● **YOUR TASK**: In the listing that follows, how many lines contain the string "wide"? Provide only the number.
-*-
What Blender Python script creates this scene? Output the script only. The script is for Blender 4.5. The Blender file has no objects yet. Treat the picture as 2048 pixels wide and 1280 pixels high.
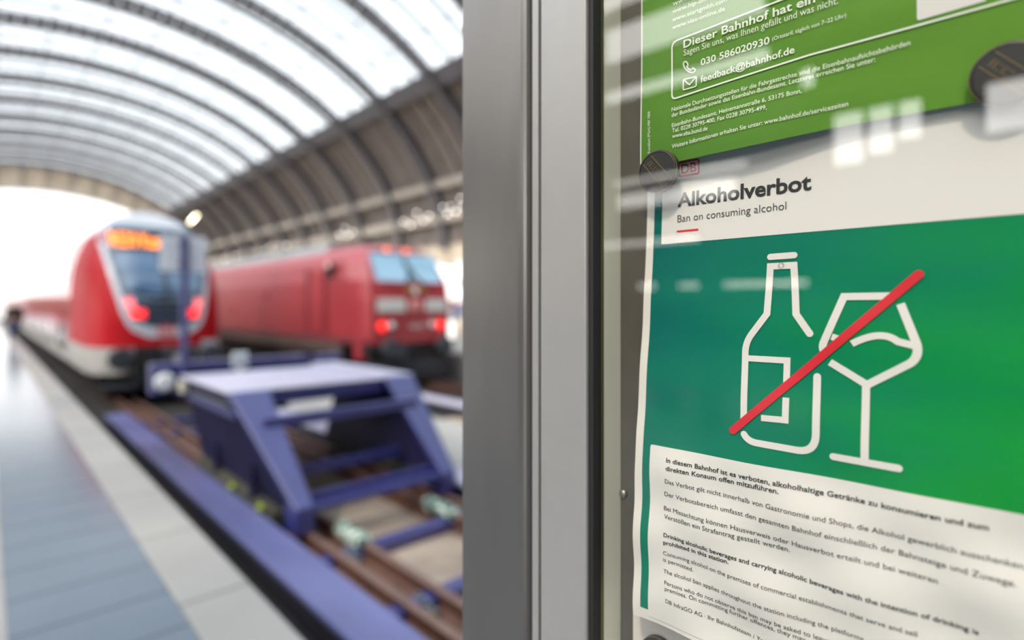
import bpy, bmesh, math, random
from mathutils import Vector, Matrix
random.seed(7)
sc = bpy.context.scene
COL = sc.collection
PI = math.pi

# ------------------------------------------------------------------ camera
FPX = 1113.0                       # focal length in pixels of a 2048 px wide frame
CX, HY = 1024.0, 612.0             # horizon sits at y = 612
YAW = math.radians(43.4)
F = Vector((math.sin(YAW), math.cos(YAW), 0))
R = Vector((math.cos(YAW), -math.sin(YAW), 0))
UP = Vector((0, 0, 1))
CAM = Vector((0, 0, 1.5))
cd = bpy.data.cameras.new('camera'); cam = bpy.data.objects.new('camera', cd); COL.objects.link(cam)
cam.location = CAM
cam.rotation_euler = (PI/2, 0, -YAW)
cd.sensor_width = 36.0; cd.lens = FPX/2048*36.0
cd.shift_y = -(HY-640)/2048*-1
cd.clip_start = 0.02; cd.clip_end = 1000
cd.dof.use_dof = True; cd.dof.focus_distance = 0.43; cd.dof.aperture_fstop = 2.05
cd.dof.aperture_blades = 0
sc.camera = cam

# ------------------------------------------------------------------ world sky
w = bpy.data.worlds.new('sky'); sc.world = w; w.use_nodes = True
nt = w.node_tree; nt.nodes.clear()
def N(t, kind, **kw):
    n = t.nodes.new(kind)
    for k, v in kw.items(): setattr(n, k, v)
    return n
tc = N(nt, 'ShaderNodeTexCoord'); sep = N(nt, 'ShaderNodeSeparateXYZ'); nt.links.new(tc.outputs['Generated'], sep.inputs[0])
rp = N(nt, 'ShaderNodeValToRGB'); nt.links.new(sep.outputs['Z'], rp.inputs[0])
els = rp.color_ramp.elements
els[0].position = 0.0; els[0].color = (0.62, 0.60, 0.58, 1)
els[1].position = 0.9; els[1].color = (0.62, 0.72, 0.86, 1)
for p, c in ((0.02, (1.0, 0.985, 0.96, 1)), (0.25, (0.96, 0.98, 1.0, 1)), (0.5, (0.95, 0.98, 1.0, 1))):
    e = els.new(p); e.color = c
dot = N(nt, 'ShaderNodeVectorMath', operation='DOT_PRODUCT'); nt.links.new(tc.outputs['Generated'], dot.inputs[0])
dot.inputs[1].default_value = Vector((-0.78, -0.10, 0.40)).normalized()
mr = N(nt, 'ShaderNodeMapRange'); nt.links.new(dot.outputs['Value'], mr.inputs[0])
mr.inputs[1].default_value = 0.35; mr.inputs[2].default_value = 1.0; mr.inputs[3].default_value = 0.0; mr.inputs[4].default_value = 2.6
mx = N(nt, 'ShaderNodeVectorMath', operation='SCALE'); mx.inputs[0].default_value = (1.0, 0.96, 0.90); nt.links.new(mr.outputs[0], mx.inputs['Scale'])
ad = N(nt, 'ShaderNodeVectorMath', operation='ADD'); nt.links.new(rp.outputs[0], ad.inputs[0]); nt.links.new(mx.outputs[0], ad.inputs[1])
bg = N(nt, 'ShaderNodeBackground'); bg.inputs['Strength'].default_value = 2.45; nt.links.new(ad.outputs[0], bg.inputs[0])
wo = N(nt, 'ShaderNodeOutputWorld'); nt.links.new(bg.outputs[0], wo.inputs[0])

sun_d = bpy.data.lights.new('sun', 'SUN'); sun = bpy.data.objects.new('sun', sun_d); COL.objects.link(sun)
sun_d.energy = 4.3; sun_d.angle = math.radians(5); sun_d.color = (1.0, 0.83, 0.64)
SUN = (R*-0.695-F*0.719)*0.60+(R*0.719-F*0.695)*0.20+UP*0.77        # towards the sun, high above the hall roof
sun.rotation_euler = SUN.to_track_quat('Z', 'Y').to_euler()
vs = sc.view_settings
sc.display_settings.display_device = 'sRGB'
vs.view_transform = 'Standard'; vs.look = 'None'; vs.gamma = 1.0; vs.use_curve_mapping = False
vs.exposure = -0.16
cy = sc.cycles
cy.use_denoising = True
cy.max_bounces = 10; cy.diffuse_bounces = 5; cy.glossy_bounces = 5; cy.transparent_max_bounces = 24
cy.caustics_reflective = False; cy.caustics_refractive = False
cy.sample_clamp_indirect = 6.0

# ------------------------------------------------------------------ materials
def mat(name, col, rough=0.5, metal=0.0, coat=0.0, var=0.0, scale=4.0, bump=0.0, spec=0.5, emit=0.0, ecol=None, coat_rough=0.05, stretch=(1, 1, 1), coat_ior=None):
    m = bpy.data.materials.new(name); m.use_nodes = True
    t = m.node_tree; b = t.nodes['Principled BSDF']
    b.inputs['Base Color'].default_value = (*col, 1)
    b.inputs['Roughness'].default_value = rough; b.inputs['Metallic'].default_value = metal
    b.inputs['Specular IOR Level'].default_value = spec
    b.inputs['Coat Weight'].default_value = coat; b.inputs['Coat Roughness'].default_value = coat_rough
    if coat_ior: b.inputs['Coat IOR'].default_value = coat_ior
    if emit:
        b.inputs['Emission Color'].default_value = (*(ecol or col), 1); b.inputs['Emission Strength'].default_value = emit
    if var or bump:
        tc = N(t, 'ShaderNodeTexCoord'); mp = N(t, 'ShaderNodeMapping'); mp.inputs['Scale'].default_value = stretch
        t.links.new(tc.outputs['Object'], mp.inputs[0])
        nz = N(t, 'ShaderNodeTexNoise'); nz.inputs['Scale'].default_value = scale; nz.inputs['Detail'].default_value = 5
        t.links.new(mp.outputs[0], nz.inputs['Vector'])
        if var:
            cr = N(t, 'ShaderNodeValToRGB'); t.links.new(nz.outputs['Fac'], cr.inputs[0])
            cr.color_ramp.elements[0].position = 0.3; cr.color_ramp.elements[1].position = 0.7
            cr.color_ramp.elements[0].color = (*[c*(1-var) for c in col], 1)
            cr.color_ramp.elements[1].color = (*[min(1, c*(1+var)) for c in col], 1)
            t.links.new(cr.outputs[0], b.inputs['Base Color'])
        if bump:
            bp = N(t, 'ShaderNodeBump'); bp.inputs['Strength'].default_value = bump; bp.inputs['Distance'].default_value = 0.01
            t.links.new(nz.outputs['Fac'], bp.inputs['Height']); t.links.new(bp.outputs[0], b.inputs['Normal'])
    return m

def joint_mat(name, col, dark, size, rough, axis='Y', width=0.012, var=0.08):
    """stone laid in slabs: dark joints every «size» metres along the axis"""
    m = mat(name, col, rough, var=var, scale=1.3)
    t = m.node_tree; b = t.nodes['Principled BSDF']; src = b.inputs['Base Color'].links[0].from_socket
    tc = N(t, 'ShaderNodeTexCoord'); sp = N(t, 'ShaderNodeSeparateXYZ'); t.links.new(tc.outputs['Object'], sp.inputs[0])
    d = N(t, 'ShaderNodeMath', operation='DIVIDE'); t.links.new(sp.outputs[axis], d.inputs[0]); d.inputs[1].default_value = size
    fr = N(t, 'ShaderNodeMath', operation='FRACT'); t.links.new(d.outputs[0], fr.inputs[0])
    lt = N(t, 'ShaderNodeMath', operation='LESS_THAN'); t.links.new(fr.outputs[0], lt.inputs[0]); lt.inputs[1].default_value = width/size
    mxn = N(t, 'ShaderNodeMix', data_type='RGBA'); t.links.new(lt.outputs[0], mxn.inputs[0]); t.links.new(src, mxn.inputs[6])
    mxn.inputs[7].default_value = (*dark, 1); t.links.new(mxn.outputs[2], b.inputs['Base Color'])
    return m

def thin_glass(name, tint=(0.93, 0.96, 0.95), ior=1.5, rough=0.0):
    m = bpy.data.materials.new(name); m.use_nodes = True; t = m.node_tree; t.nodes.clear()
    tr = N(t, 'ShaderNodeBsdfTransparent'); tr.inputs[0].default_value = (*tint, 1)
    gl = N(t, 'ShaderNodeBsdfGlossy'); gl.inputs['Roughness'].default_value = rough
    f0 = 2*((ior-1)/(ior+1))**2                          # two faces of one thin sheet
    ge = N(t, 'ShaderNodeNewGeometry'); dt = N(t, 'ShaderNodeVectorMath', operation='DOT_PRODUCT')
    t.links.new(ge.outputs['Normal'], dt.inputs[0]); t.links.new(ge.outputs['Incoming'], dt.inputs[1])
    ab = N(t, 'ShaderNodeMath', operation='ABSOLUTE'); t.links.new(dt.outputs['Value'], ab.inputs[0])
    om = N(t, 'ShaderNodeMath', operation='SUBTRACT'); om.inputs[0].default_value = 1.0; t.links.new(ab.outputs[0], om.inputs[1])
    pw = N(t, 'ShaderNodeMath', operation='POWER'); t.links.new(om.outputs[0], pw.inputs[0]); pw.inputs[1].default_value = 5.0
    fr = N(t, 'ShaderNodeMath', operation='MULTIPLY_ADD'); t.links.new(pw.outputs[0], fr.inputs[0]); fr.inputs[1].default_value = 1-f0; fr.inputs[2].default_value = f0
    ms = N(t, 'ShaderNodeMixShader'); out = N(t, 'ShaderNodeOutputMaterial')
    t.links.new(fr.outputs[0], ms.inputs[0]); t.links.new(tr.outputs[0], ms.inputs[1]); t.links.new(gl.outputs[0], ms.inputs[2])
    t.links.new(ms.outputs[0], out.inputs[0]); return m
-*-
● **TASK SOLUTION**: 2